Relative Distance Control of Uncooperative Tethered Debris

An increasing concern for space-based missions is the potential of collisions with space debris. Long-term mitigation of this risk can be achieved by removing large debris from orbit, as, in particular, collisions involving these can significantly increase the number of smaller debris in orbit. One method of removal involves an active craft capturing and towing a large piece of debris from orbit using a tether. To ensure a successful mission, collisions and tether winding about the target must be avoided. This work proposes relative distance proportional-integral-derivative (PID) and proportional-derivative (PD) controllers to regulate the distance between the chaser and target for a post-capture tethered satellite model. The performances of both controllers are compared to each other and to the performance of an open loop thrust to understand their impact on the system dynamics.
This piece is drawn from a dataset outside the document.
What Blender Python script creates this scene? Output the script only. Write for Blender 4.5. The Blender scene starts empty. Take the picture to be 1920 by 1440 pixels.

The simulation results indicate that PID control is unsuitable for scenarios where the tether is initially slack, as it induces significant angular motion on the target, which could potentially lead to tether winding. However, PD control was found to induce safe angular motion both with an initially slack and an initially taut tether. A sensitivity study found PD control to be robust to the initial chaser-target relative distance and target inertia properties; however, similarly to PID control, it cannot control the angular motion of the target. As such, it is recommended to apply the PD controller after detumbling has been performed or when the debris angular motion is sufficiently small.